Nevertheless it has been a bumpy few weeks as I consider the work I need for my show in October. I know I’m over-thinking. Trying too hard. I need to relax. To stop striving. To have fun and to learn how to play again. Creating isn’t about me hoping the next piece of art is better than the last. It’s about me being in the moment. It’s about problem solving. There’s no doubt creating is hard work but when we step out of our own way it is joyful hard work. Creating requires proper technique – or in my case, a close proximity to proper technique. But it also requires a fearlessness that allows us to trust our intuition. Creating asks for us to believe that the story we are trying to tell is worth telling. That the changes we are trying to manifest are positive.

Every moment of our too short ‘learn as you go’ life is an act of creation. Every choice is a catalyst that sets in motion the conditions for change and the opportunity to create something new. 

What choices will you make today?

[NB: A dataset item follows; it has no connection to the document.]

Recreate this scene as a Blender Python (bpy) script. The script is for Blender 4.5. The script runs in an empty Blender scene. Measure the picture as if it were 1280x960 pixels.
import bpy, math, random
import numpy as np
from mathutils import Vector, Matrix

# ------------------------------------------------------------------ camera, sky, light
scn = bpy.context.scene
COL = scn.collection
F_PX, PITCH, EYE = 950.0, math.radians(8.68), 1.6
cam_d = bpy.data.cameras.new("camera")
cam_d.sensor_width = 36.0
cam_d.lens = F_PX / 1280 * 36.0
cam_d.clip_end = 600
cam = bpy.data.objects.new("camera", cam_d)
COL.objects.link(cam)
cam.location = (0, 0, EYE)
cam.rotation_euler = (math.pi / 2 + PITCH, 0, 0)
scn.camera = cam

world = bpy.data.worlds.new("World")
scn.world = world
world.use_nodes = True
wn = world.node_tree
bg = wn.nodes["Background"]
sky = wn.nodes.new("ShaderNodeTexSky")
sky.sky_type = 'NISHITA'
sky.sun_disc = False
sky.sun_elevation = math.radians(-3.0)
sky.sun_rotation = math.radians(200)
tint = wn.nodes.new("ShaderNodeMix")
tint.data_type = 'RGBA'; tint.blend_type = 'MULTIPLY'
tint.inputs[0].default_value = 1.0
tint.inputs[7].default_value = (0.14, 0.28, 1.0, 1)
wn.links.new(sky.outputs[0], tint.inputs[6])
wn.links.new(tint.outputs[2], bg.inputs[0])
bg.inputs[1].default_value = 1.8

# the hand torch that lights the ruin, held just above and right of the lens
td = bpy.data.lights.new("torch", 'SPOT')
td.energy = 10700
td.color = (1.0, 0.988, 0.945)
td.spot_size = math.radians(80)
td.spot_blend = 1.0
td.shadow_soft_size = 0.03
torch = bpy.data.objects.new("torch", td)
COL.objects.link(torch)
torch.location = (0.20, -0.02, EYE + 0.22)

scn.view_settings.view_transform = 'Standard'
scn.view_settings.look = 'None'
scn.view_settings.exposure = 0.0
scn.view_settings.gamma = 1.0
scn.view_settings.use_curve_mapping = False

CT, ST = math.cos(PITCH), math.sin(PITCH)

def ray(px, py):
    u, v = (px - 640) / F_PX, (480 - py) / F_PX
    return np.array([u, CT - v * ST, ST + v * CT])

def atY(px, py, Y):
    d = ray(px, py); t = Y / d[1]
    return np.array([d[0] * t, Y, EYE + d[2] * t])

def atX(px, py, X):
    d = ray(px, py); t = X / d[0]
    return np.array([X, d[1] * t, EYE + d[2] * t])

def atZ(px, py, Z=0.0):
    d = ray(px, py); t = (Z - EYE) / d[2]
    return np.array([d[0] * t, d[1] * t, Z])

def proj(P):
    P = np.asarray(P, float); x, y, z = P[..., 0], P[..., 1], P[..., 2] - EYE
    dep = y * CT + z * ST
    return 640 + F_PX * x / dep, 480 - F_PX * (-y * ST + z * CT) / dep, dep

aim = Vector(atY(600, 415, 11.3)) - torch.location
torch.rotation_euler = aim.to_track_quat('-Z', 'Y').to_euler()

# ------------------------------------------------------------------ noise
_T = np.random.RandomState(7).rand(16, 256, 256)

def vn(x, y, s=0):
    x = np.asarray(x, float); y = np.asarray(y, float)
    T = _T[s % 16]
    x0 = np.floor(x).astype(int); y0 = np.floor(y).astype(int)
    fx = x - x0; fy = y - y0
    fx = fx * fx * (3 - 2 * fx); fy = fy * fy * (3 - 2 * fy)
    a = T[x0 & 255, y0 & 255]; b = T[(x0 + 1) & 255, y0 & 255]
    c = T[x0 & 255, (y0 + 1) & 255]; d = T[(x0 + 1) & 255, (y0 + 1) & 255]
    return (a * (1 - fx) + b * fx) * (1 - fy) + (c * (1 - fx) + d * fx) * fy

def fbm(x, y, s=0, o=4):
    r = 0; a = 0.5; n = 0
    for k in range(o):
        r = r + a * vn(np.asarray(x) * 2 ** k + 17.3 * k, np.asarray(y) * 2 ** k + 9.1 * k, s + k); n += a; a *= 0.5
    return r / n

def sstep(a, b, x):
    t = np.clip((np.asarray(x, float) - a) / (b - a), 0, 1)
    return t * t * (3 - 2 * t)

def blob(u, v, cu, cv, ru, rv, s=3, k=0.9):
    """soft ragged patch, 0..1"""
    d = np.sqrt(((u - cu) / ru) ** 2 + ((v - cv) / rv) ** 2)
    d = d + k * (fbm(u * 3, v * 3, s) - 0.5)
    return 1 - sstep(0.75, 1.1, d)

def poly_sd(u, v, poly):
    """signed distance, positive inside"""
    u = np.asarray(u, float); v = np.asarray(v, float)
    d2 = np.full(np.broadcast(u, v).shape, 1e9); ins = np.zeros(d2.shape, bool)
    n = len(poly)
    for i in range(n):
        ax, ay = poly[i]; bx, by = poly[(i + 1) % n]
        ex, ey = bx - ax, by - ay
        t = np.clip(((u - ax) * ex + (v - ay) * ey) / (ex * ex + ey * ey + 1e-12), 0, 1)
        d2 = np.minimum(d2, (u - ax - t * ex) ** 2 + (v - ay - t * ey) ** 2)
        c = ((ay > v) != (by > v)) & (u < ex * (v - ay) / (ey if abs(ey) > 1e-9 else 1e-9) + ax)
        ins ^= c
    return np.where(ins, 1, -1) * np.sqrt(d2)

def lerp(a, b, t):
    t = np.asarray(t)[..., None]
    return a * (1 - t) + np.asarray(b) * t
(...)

What will you create?

As I wrote those words I realized that the body of work I’m attempting to create will hang in an October exhibit that ends days before the next chapter of this beautiful and flawed country begins. So the choices I make today are not focused on art alone. As we race toward November I want to make choices that build my reserves of strength and resilience so that the overheating chemical soup that is my brain’s mosh pit doesn’t boil over. I want to make choices that keep me steady. Grounded. Even-tempered. And if those choices support the creation of art – great. But that’s not my priority. My priority is figuring out how my choices can become a catalyst for change. I’ll settle for small change. Because collectively, our small change will add up. 

To that end, I’m going to choose to remain informed by reliable sources so that I have facts to back up my beliefs. I’m going to choose to support Vote Forward, either by writing letters or contributing funds to help cover postage. I’m going to choose to listen to others speak without interrupting – even those who may have beliefs that differ from my own.

We are living through a period of time where others are pushing us to become untethered from our truth. Treating us like frogs in a pot of slowly heating water, the voices that have hijacked one of our country’s political parties want to see us lose our ability to separate fact from fiction. They want to see us blind with anger. This is a time to remain calm and to live by the courage of our convictions. 

So again I ask, what choices will you make today? What will you create? What act or conversation will be a catalyst for change? And I’ll remind us all: small change matters.